▶ [Scenes as source code]

┄┄┄┄┄┄┄┄┄┄┄┄┄┄┄┄┄┄┄┄

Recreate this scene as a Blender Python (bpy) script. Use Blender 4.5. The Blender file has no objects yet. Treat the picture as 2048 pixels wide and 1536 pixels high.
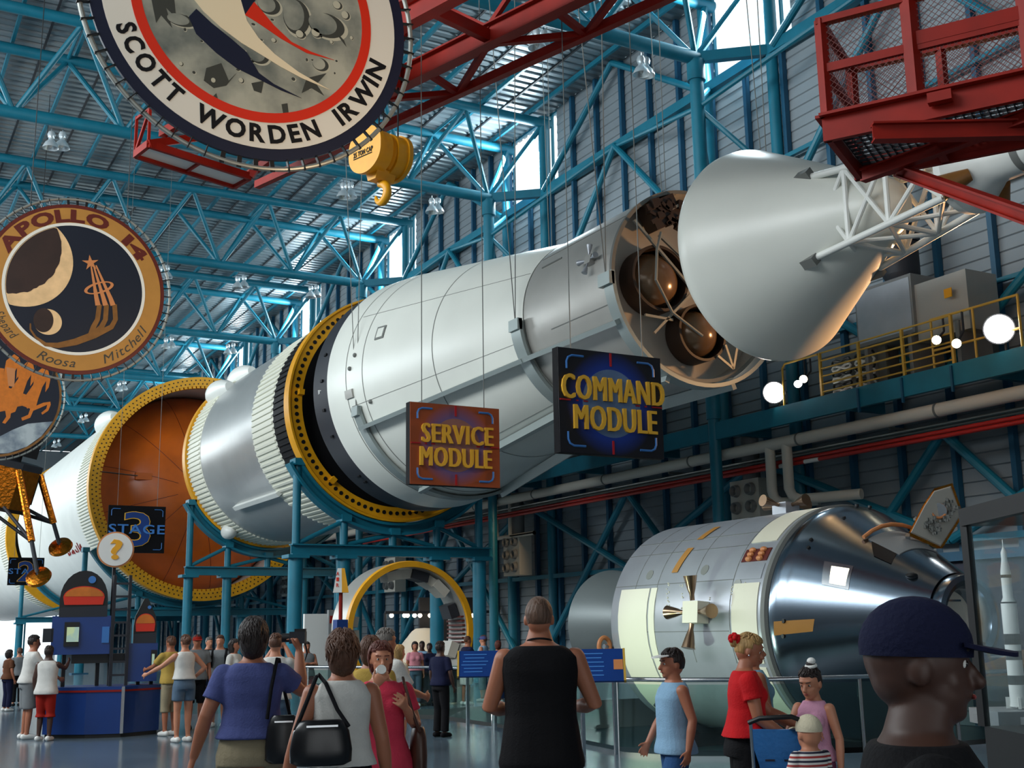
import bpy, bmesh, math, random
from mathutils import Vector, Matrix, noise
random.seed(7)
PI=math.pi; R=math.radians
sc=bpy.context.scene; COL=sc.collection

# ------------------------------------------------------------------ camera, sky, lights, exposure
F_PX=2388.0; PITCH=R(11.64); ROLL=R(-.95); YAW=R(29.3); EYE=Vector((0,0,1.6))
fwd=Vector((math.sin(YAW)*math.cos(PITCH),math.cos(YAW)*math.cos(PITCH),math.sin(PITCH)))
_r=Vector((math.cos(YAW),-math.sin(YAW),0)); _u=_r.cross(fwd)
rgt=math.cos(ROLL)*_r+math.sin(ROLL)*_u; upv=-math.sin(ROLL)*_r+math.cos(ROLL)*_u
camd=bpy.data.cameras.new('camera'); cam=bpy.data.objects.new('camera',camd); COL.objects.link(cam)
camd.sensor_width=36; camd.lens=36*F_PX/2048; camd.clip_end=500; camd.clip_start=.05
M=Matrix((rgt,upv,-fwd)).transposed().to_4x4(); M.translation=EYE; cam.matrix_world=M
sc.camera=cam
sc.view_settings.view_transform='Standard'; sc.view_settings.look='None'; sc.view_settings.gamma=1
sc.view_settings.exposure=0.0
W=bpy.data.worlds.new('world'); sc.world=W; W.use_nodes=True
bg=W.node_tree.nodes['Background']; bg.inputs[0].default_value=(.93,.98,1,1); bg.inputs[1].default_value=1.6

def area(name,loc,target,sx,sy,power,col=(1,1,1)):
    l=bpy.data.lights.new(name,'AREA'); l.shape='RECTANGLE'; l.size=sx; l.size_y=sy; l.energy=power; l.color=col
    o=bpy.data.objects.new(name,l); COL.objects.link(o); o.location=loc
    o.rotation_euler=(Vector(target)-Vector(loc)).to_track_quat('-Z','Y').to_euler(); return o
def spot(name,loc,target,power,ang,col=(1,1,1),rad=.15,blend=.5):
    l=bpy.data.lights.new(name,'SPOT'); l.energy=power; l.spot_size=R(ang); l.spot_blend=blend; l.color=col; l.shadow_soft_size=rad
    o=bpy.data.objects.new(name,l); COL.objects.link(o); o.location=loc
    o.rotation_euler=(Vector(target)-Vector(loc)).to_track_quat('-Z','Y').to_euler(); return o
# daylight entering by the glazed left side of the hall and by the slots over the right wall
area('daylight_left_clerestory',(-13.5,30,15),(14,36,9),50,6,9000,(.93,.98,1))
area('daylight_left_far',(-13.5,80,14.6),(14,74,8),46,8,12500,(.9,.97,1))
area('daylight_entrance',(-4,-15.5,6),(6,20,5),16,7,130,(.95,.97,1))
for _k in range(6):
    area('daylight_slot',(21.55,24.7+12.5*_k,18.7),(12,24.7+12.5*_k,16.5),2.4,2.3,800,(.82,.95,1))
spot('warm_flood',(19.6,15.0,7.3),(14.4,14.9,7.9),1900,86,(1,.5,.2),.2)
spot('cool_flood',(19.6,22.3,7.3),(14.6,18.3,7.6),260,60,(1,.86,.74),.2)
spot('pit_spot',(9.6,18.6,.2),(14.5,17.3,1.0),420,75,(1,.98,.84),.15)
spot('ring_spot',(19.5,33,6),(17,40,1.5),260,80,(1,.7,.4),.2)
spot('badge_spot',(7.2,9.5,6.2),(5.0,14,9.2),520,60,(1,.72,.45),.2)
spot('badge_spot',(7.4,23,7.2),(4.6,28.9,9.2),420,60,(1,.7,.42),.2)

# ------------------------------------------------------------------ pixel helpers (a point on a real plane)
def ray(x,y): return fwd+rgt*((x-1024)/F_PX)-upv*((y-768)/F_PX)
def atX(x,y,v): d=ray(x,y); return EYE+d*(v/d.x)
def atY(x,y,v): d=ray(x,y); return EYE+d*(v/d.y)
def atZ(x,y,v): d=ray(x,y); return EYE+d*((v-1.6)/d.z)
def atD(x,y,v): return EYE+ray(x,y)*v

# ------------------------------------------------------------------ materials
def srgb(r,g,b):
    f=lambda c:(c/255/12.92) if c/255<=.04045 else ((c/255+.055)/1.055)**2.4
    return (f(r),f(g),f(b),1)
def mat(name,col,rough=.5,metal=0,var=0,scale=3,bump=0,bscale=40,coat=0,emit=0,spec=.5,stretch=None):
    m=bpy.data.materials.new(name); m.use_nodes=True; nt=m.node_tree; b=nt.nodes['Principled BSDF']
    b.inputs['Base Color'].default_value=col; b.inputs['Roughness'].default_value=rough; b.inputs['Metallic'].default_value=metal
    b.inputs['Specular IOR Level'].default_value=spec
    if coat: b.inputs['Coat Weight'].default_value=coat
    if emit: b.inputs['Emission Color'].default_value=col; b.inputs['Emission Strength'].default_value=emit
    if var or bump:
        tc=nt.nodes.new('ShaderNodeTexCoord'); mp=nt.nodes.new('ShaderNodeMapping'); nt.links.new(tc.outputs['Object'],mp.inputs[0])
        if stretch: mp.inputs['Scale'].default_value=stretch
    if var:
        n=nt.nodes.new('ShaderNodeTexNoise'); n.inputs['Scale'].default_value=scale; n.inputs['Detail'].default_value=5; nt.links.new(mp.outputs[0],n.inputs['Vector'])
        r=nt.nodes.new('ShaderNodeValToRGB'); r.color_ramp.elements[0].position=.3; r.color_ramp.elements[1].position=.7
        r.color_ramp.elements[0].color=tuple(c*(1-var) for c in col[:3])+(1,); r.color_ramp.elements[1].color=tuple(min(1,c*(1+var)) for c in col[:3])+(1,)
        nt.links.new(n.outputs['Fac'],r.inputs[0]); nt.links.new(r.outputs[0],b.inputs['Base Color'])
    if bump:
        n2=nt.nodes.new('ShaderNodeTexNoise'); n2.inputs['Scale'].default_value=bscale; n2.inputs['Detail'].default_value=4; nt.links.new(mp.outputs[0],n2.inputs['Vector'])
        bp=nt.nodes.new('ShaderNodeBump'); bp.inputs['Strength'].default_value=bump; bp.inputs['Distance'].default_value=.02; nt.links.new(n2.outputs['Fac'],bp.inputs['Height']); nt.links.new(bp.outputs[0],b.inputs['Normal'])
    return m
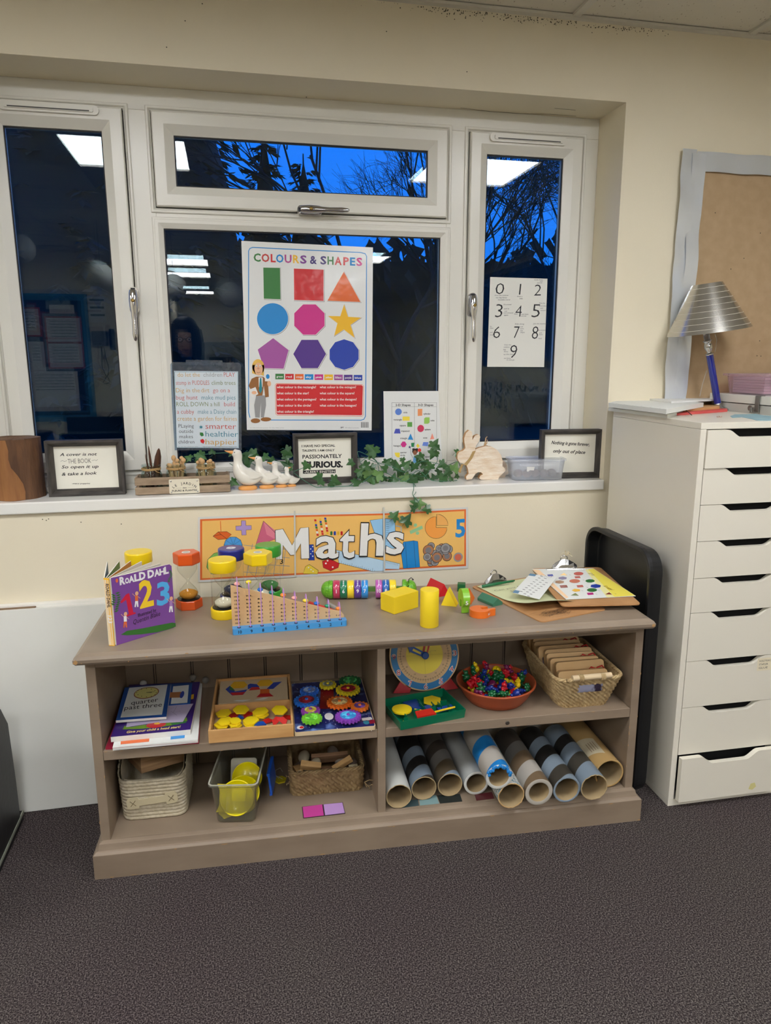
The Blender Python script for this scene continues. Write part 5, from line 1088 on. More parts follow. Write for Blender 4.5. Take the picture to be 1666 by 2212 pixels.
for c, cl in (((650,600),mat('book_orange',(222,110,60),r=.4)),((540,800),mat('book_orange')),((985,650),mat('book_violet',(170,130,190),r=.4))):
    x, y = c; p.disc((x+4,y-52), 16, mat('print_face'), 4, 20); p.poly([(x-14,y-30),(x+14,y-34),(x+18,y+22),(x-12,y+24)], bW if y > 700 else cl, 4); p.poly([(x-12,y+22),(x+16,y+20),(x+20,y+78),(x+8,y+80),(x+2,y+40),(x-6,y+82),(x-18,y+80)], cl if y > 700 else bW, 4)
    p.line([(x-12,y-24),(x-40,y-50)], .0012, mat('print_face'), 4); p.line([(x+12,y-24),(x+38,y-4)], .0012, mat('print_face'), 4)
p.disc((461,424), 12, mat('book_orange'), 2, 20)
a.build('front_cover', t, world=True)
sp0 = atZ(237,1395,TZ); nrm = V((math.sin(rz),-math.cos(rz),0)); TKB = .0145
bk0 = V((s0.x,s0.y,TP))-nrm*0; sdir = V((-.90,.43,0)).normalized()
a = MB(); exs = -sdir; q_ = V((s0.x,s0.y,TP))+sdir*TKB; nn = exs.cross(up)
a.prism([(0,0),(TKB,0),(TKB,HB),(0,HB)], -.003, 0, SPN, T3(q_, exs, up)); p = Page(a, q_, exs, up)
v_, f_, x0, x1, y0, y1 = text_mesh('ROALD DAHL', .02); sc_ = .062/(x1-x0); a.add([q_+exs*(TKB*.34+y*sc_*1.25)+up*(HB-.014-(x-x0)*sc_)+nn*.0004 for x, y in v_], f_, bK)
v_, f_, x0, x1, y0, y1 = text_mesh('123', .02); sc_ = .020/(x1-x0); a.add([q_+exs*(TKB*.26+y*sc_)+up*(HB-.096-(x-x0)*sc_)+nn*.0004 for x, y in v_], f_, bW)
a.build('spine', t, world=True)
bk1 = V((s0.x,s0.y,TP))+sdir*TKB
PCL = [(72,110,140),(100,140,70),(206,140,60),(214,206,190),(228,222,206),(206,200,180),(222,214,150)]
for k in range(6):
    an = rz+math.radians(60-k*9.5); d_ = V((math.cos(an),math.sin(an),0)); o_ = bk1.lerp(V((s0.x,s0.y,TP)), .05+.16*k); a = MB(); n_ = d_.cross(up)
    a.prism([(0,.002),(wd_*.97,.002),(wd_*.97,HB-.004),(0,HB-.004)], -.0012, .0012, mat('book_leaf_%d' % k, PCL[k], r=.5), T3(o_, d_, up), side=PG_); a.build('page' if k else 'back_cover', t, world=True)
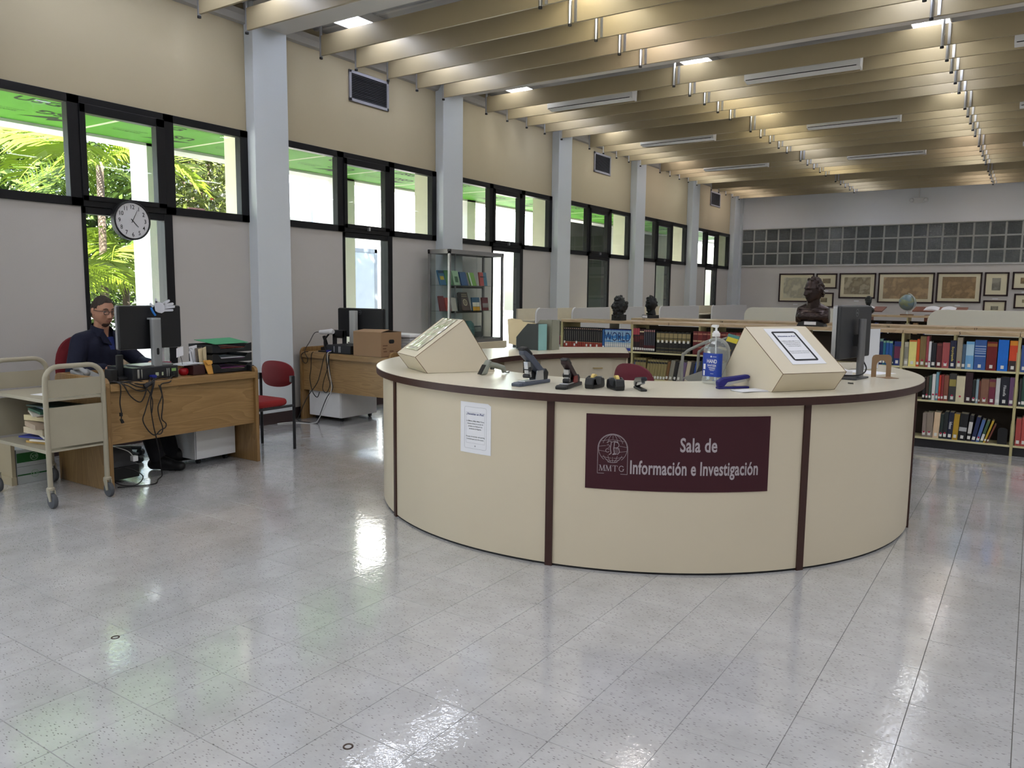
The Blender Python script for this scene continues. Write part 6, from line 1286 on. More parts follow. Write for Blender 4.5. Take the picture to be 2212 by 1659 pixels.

┄┄┄┄┄┄┄┄┄┄┄┄┄┄┄┄┄┄┄┄

▶ [What to work on] Find every line in the records above that holds the word "script", and copy each one.

▶ [Solution for this problem]
Recreate this scene as a Blender Python (bpy) script. Use Blender 4.5. The Blender file has no objects yet. Treat the picture as 2048 pixels wide and 1536 pixels high.
The Blender Python script for this scene continues. Write part 5, from line 1088 on. More parts follow. Write for Blender 4.5. Take the picture to be 1666 by 2212 pixels.
The Blender Python script for this scene continues. Write part 6, from line 1286 on. More parts follow. Write for Blender 4.5. Take the picture to be 2212 by 1659 pixels.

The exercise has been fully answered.